▶ Entries supplied
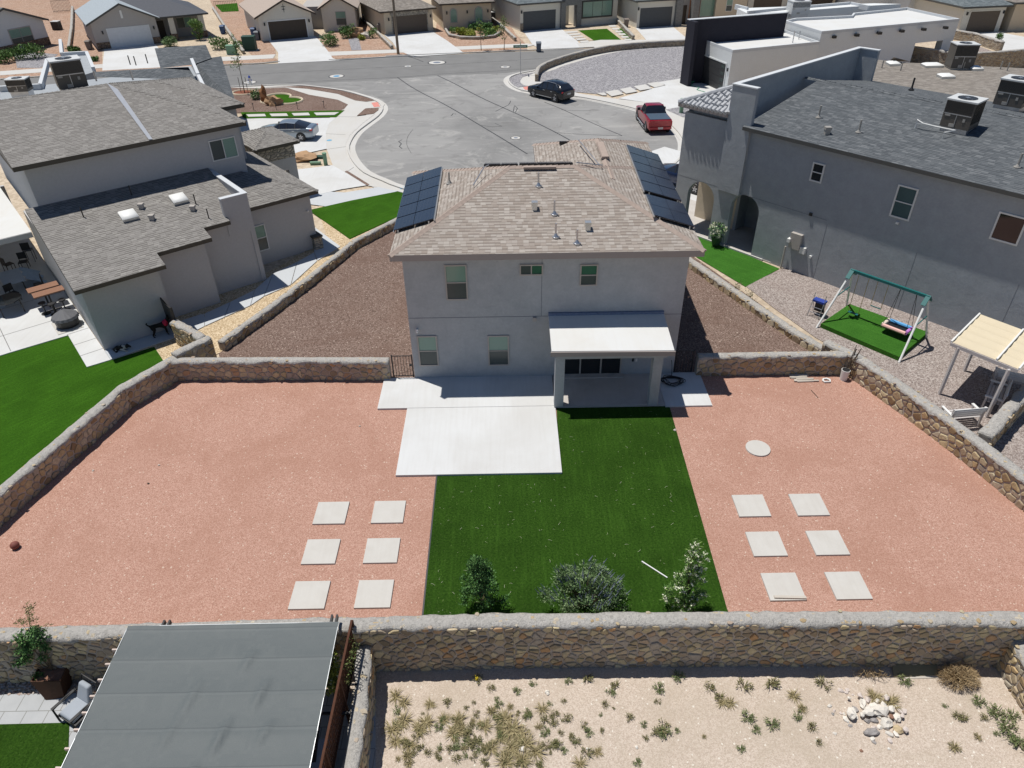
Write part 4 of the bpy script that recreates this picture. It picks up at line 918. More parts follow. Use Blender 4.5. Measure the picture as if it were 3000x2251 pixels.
# fin parapet
m=MB(T); m.box(-3.1,-1.66,-.16,.1,3.2,8.8); m.build('fin_wall',M['stuccoR'],rh)
m=MB(T); m.box(-3.1,-2.88,.1,13.3,6.5,8.8).box(-3.1,-1.75,13.1,13.35,6.3,8.8); m.build('parapet_wall',M['stuccoR'],rh)
m=MB(T); m.box(-3.14,-1.63,-.19,.13,8.8,8.86).box(-3.14,-2.84,.13,13.35,8.8,8.86).box(-2.84,-1.72,13.06,13.38,8.8,8.86); m.build('parapet_cap',M['parap'],rh)
ZR=6.92
hip(rh,T,-2.0,17.5,-.36,14.0,ZR,.165,'shR','fasR',ends=(0,0),cap=None,fh=.18)
m=MB(T); a,b=(-2.8,6.78,8.115),(17.5,6.78,8.115); 
m2=MB(); caps(m2,T(a),T(b),.34,.3); m2.build('ridge_cap',M['shR'],rh)
# tile hipped roofs over the stair tower
def tileroof(par,T,u0,u1,v0,v1,ze,zr,uc,vc):
    m=MB(T); 
    def fc(a,b,cx):
        # barrel rows running down slope from ridge point to eave edge a-b
        a,b=Vector(a),Vector(b); L=(b-a).length; n=max(2,int(L/.3)); c=Vector(cx)
        for k in range(n):
            p=a.lerp(b,k/n); q=a.lerp(b,(k+1)/n); t=abs(((k+.5)/n)*2-1) if False else 0
            top0=p.lerp(c,.98); top1=q.lerp(c,.98)
            up=Vector((0,0,1)); d=(q-p); out=Vector((d.y,-d.x,0)).normalized()
        return m
    A,B,Cc,D=(u0,v0,ze),(u1,v0,ze),(u1,v1,ze),(u0,v1,ze); P=(uc,vc,zr)
    base=MB(T); base.face([A,B,P]).face([B,Cc,P]).face([Cc,D,P]).face([D,A,P]); base.face([A,D,Cc,B]); base.build('tile_roof',M['tile'],par)
    # modelled barrels on the slopes that face out
    bm_=MB(T)
    for (a,b,ax) in ((A,B,0),(D,A,1)):
        a,b=Vector(a),Vector(b); L=(b-a).length; n=int(L/.26); mid=Vector(P); s=(mid-a).dot((b-a).normalized())
        for k in range(n):
            x=(k+.5)*L/n; e=a.lerp(b,x/L); fr=(x/s) if x<s else (L-x)/(L-s); 
            if fr<.06: continue
            ctr=a+(b-a).normalized()*s; top=e+(mid-ctr)*min(1,fr)*.98; e2=e-(mid-ctr).normalized()*.06
            Lt=(top-e2).length; ns=max(1,int(Lt/.38))
            for q in range(ns):
                p0=e2.lerp(top,q/ns); p1=e2.lerp(top,min(1,(q+1.1)/ns)); bm_.tube([p0+Vector((0,0,.05)),p1-Vector((0,0,.02))],.105,7,.08)
    bm_.build('tile_barrels',M['tile'],par)
    r=MB(T)
    for c in (A,B,D):
        c=Vector(c); n=9
        for k in range(n): p=c.lerp(Vector(P),k/n); q=c.lerp(Vector(P),(k+1.15)/n); r.tube([p+Vector((0,0,.05)),q+Vector((0,0,.09))],.13,7,.11)
    r.build('ridge_tiles',M['tile'],par)
M['tile']=plain('grey_concrete_tile',(.4,.41,.43),.8,.3,0,.3,3,.2)
tileroof(rh,T,-6.35,-3.1,-.22,3.7,7.3,8.25,-3.9,1.7)
MB(T).box(-6.35,-3.1,-.22,3.7,7.12,7.29).build('fascia',M['fasT'],rh)
tileroof(rh,T,-5.6,-3.0,6.0,9.5,6.9,8.0,-4.0,7.5)
MB(T).box(-5.4,-3.0,6.2,9.3,0,6.9).build('wall',M['stuccoR'],rh)
# windows: heights from the photo, on plane v=0
def onR(px,py): return T.inv(GP(px,py,T((0,0,0)),Vector((T.s,-T.c,0))))
for (x0,y0,x1,y1,kd,up,lo) in ((2383,478,2410,528,'h','gdark','gdark'),(2635,545,2665,640,'h','gcur','gcur'),(2928,625,2998,710,'p','gdark','gdark')):
    a,b=onR(x0,y0),onR(x1,y1); print('RW',a,b)
def rwin(px,up,lo,kd='h'):
    q=[onR(*p) for p in px]; u0=(q[0][0]+q[3][0])/2; u1=(q[1][0]+q[2][0])/2; z1=(q[0][2]+q[1][2])/2; z0=(q[2][2]+q[3][2])/2
    window(rh,T,u0+.05,u1-.05,0,z0+.05,z1-.05,kd,'wframe',up,lo,fw=.07)
rwin([(2385,475),(2418,484),(2405,535),(2372,529)],'gdark','gdark')
rwin([(2635,542),(2692,555),(2662,647),(2606,631)],'gcur','gcur')
rwin([(2930,620),(3005,640),(2985,722),(2900,697)],'gdark','gdark','p')
# wall fittings
def rbox(px,w,h,d,mat,name,z=None,off=0):
    u,v,z_=onR(*px); return MB(T).box(u-w/2,u+w/2,-d,-.005+off,z_-h/2,z_+h/2).build(name,M[mat],rh)
rbox((2335,705),.62,.85,.22,'frame','meter_panel'); rbox((2319,700),.16,.2,.34,'white','electric_meter')
rbox((2354,733),.3,.34,.16,'white','utility_box'); rbox((2376,752),.12,.12,.1,'white','utility_box'); rbox((2376,628),.16,.16,.06,'iron','wall_vent')
rbox((2630,653),.12,.1,.1,'white','wall_light')
u,v,z_=onR(2305,720); m=MB(T); m.tube([(u,-.12,z_),(u,-.12,0)],.05,6); m.build('conduit',M['frame'],rh)
m=MB(T)
for uu in (3.55,8.1,12.5): m.box(uu,uu+.02,-.006,.001,0,3.1)
m.box(-5.9,3.5,-.005,.001,3.28,3.3); m.build('control_joint',bpy.data.materials['stucco_joint'],rh)
# roof fittings on the right roof
def onRR(px,py): return GP(px,py,T((0,-.45,ZR)),Vector(T((0,-.165,1)))-Vector(T((0,0,0))))
for q in ((2398,345),(2515,388),(2980,490)): vent(rh,onRR(*q),.6,.05,'pipe')
boxvent(rh,onRR(2422,392),.2,.34,'pipe')
vent(rh,GP(2670,263,T((0,6.9,8.1)),(0,0,1)),.6,.05,'iron')
acunit('nearest large air conditioner on the slate roof at right, beside the ridge',T,6.05,3.7,7.62,1.3,1.2,1.2)
acunit('air conditioner cut by the right edge on the far slate slope',T,6.3,9.6,7.62,1.35,1.2,1.2)
p=T((5.3,3.9,7.9)); m=MB(); m.tube([T((5.1,3.45,7.55)),T((5.1,3.45,7.95)),T((5.4,3.4,7.85)),T((5.9,3.5,7.8)),T((6.9,3.5,7.8)),T((6.6,3.0,7.75)),T((6.6,3.0,7.4))],.03,6); tag(m.build('pipe',M['white']),'white pvc pipe bent in front of the nearest rooftop air conditioner','pipe')
# bench and planter under the second arch
bn=thing('bench','dark metal bench in the shade of the second arch','bench',T((-.4,1.6,0)))
MB(T).box(-1.1,.15,1.5,2.1,.4,.46).build('seat',M['iron'],bn); MB(T).box(-1.1,.15,2.08,2.14,.46,1.05).build('backrest',M['iron'],bn)
for u_ in (-1.08,.1):
    for v_ in (1.55,2.05): MB(T).box(u_,u_+.05,v_,v_+.05,.05,.4).build('leg',M['iron'],bn)
# ------------------------------------------------------------ modern white house
def fr2(pa,pb,z=0):
    a,b=G(*pa,z),G(*pb,z); return F(a.x,a.y,math.degrees(math.atan2(b.y-a.y,b.x-a.x))),(b-a).length
mh=thing('house','white flat-roofed modern house with tall charcoal side wall and dark garage','house',G(2300,170))
def gz(px,z): p=G(*px,z); return (p.x,p.y)
def tall(bp,ty): return height(*bp,ty)
# heights
zc=4.0   # lower roof parapet
def prismpx(par,px,z0,z1,mat,name='wall',zp=None):
    return MB().prism([gz(q,zp if zp is not None else z1) for q in px],z0,z1).build(name,M[mat],par)
lo=[(2056,114),(2147,147),(2402,122),(2300,88)]
prismpx(mh,lo,-.05,3.7,'stuccoW',zp=3.95)
def rim(par,px,z,h,w,mat,name='parapet',closed=True,capm='parap'):
    P=[Vector((*gz(q,z),0)) for q in px]; return strip(name,P,0,w,z-h,z+.0,M[mat],parent=par,closed=closed)
hi=[(2300,60),(2408,92),(2812,55),(2658,22),(2500,38),(2495,45),(2330,53)]
prismpx(mh,hi,2.75,4.5,'stuccoW',zp=4.75)
prismpx(mh,[(2300,60),(2408,92),(2700,65),(2640,24),(2500,38),(2495,45),(2330,53)],-.05,2.75,'stuccoW',zp=4.75)
prismpx(mh,[(2782,58),(2812,55),(2795,50),(2765,52)],-.05,2.75,'stuccoW',name='column',zp=4.75)
# parapets round both roofs
for px,z,zt in ((lo,3.7,3.95),(hi,4.5,4.75)):
    P=[Vector((*gz(q,zt),0)) for q in px]
    a=sum(P[i].x*P[(i+1)%len(P)].y-P[(i+1)%len(P)].x*P[i].y for i in range(len(P)))
    if a<0: P=P[::-1]
    strip('parapet',P,0,.25,z-.02,zt,M['parap'],parent=mh,closed=True)
    m=MB(); m.face([(q.x,q.y,z+.01) for q in offset(P,.25,True)]); m.build('roof',M['memb'],mh)
prismpx(mh,[(2160,25),(2190,40),(2330,33),(2495,20),(2640,12),(2560,10)],0,5.0,'stuccoW')
m=MB(); 
for a,b in (((2155,20),(2190,29)),((2190,40),(2310,28)),((2310,28),(2490,13)),((2490,13),(2545,24))): m.bar(G(*a,5.0),G(*b,5.0),.25,.5)
m.build('parapet',M['parap'],mh)
# charcoal wall: big plane from base to the top edge seen in the photo
a=G(1998,248); zt=height(1998,248,60); b=G(2308,38,zt); a2=Vector((a.x,a.y,0)); d=(Vector((b.x,b.y,0))-a2); dn=Vector((d.y,-d.x,0)).normalized()
m=MB(); p=[a2,a2+dn*1.0+d.normalized()*0]; 
q=[a2,Vector((b.x,b.y,0)),Vector((b.x,b.y,0))-dn*.45,a2-dn*.45]
m.prism([(x.x,x.y) for x in q],-.05,zt); m.build('charcoal_wall',M['stuccoD'],mh)
q=[a2,a2+dn*1.05,a2+dn*1.05+d.normalized()*.4,a2+d.normalized()*.4]; MB().prism([(x.x,x.y) for x in q],-.05,zt-.02).build('charcoal_wall',M['stuccoD'],mh)
m=MB(); q=[a2-dn*.5,a2+dn*.06,Vector((b.x,b.y,0))+dn*.06,Vector((b.x,b.y,0))-dn*.5]; m.prism([(x.x,x.y) for x in q],zt,zt+.06); m.build('parapet_cap',M['parap'],mh)
# garage front
ga,gb=G(*(2056,114),3.95),G(*(2147,147),3.95); fg=F(ga.x,ga.y,math.degrees(math.atan2(gb.y-ga.y,gb.x-ga.x))); L=(Vector((gb.x,gb.y))-Vector((ga.x,ga.y))).length
garage(mh,fg,.5,L-.7,-.0,2.55,plain('charcoal_garage_door',(.05,.05,.052),.5),M['stuccoW'],rows=4)
m=MB(fg)
for k in range(4): m.box(L-1.5,L-.9,-.045,-.03,.25+.62*k,.55+.62*k)
m.build('door_lights',M['screen'],mh)
MB(fg).box(L-.35,L-.25,-.1,0,2.0,2.3).box(.15,.25,-.1,0,2.0,2.3).build('wall_lamp',M['black'],mh)
def scup(pts,z,par):
    m=MB()
    for q in pts:
        p=G(*q,z); m.box(p.x-.18,p.x+.18,p.y-.28,p.y+.2,z-.12,z+.12)
    m.build('scupper',M['black'],par)
scup([(2188,152),(2261,146),(2337,138),(2370,135)],3.3,mh); scup([(2443,108),(2510,103),(2576,97),(2642,91),(2706,86),(2770,81)],4.15,mh)
m=MB(); p=G(2322,125,3.75); m.cyl((p.x,p.y),.05,3.7,4.8,6); p=G(2340,115,3.75); m.cyl((p.x,p.y),.05,3.7,4.5,6); m.build('vent_pipe',M['galv'],mh)
acunit('pale green-grey box air conditioner on the white modern roof',F(*G(2318,43,4.8)[:2],4),0,0,4.7,2.0,1.6,1.2,body='act',curb=.1)
q=G(2018,243); m=MB(); pts=[]
for k in range(60): a_=k*.9; pts.append((q.x+.5*math.cos(a_)*random.uniform(.5,1.3),q.y+.5*math.sin(a_)*random.uniform(.5,1.3),.08+.002*k))
e=G(2058,272); pts+=[(q.x+(e.x-q.x)*t+.25*math.sin(t*14),q.y+(e.y-q.y)*t,.07) for t in (0,.15,.3,.45,.6,.75,.9,1)]
m.tube(smoothpath(pts,.2),.03,5); tag(m.build('garden_hose',plain('green_hose',(.05,.3,.16),.6)),'green garden hose tangled by the charcoal wall','hose')
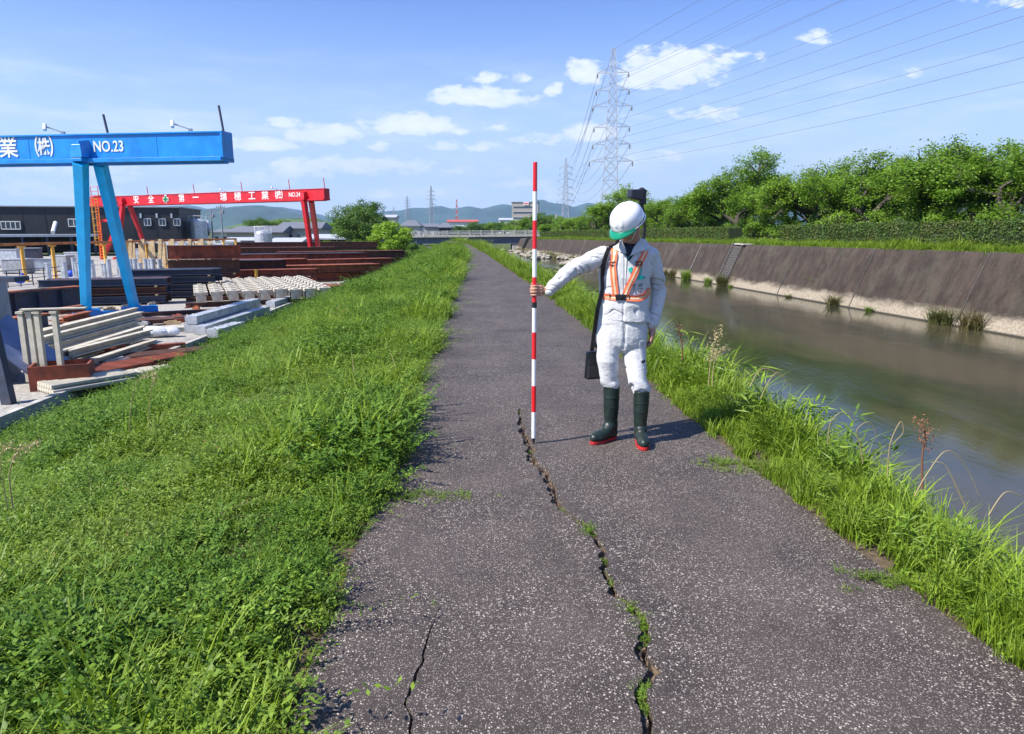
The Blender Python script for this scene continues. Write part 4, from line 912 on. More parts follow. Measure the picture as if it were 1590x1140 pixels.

▶ Your task
Within the data above, pick out all lines holding the word "that".

▶ Final answer
Write part 4 of the bpy script that recreates this picture. It picks up at line 918. More parts follow. Use Blender 4.5. Measure the picture as if it were 3000x2251 pixels.
    # modelled barrels on the slopes that face out